Formate (HCOO⁻) is a promising liquid organic hydrogen carrier (LOHC) for efficient hydrogen storage and release, yet the mechanisms governing its dehydrogenation and associated catalyst deactivation remain incompletely understood. Our study explores formate dehydrogenation on Pd(111) and reveals that formate can strongly adsorb under certain electrochemical potentials, blocking active sites and increasing activation barriers. This process stems from opposing potential dependencies of hydrogen transfer steps from water and formate, affecting reaction balance and resulting in gradual catalyst deactivation. Additional investigations of PdO (100) and PdH (110) phases indicate that each is stable under relatively oxidizing or reducing conditions, respectively, and both exhibit enhanced dehydrogenation activity in the potential window of -0.4 to 0.2 V vs. SHE (Figure 1). Beyond these mechanistic insights, catalyst degradation also poses a major challenge, as noble metal catalysts frequently experience declining activity over time due to various thermal and chemical stressors. To address this, we integrate experimental data with multiscale computational models to pinpoint degradation mechanisms and ultimately inform the design of more robust catalytic systems.

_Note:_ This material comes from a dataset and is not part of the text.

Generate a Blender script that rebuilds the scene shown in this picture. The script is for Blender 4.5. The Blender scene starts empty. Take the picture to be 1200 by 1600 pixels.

Comparative Strategies: Hydrides vs. Carriers

Building on these insights, we also investigate hydrogen production through both hydride-based and carrier-based approaches, focusing on electrochemical hydrogenation of toluene as a complementary pathway to formate systems. By collecting and analyzing literature-derived electrochemical kinetic (Tafel) parameters—encompassing activity, selectivity, catalyst composition, and loading—we can employ a simplified (0D) electrolyzer model to characterize performance. This bottom-up analysis obviates the immediate need for complex simulations, while subsequent surrogate modeling and targeted COMSOL-based sensitivity studies guide us in identifying and optimizing critical parameters, such as cost–activity trade-offs. This integrated framework aims to establish an optimized catalyst roadmap validated by existing benchmarks, providing actionable guidelines for catalyst design and optimization in hydrogen carrier technologies. Combining mechanistic elucidation, data-driven modeling, and a structured reverse-engineering process, our work contributes to advancing both fundamental understanding and practical implementation of efficient, durable hydrogen production systems.

Figure 1. A heatmap for the variation of dehydrogenation rate (sec^-1) against the operational choices of temperature and the electrode potential. the thermal mode of operation is denoted by the vertical red line (at the PZC of Pd), while the room temperature electrochemical route is shown via the horizontal blue line.